The Campaign for Judicial Accountability and Reforms on Tuesday condemned the decision of the Supreme Court collegium to not disclose why it recommended the transfer of Madras High Court Chief Justice Vijaya Kamlesh Tahilramani to the Meghalaya High Court. Tahilramani had last week resigned after the collegium rejected her request for the transfer to be reconsidered.

After the transfer was criticised, the Supreme Court had issued a statement on September 12, saying that each recommendation for transfer “was made for cogent reasons” with due procedure “in the interest of better administration of justice”. “Though it would not be in the interest of the institution to disclose the reasons for transfer, if found necessary, the Collegium will have no hesitation in disclosing the same,” the statement read. “Further each of the recommendations was made after full and complete deliberations and the same were unanimously agreed upon by the Collegium.”

The Campaign for Judicial Accountability and Reforms said that Tahilramani’s transfer has lowered the public’s confidence in the judiciary further. “It is incumbent upon the collegium to make clear the reasons for such transfer and dispel any doubts about its independence and fairness,” the group said. “Refusing to do so serves no institutional purpose and instead weakens the institution of the judiciary by making it less transparent.”
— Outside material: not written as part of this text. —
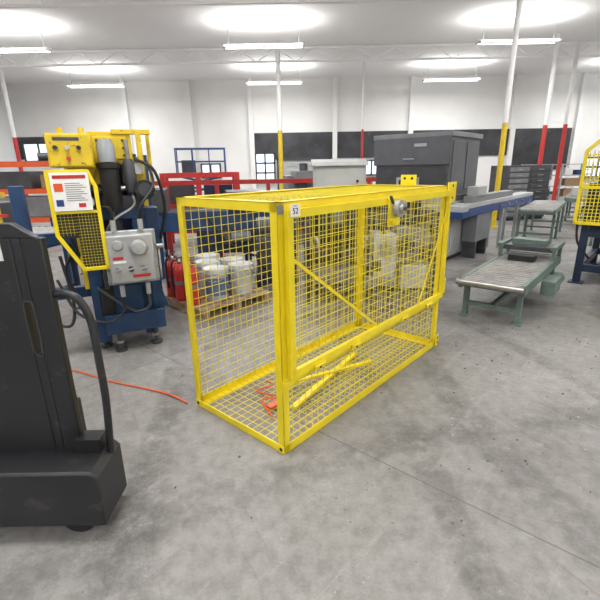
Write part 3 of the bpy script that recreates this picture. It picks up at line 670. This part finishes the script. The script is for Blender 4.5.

The group urged the top court to restore the faith in the judiciary by “immediately disclosing the reasons for transfer of High Court judges and resolving to disclose detailed reasons for all transfers in the future”. Several judges had been transferred by the collegium on August 28.

Tahilramani, who was the senior most High Court judge in the country, was reportedly upset about the sudden transfer to a much smaller High Court. While in the Bombay High Court in May 2017, she had upheld the convictions in the Bilkis Bano gangrape case. She was due to retire from service on October 2, 2020.

Also read: Tahilramani case: To protect High Courts’ independence, SC must state reasons for judges’ transfers

Ayodhya case

The lawyers’ group also expressed concern at the Supreme Court’s “inadequate response” to a controversial statement by Uttar Pradesh minister Mukut Bihari Vera in context of the Ayodhya case. Vera had last week said that the Ram temple would be constructed in Ayodhya as the “Supreme Court is ours”.

On Thursday, a Constitution bench led by Chief Justice of India Ranjan Gogoi said that it deprecated such statements, adding: “This should not be happening in the country. Both sides are free to put their arguments before court without any fear.”

In its statement, the CJAR said that Vera’s remark had “raised doubts in the minds of average citizens about the independence and neutrality of the court...and a strong institutional response was needed”. “However the verbal observation of the court during the Ayodhya case has fallen far short,” the statement read. “More so when the court was very quick to issue contempt notice to a political leader belonging to the opposition for misquoting its judgement in the Rafale papers case.”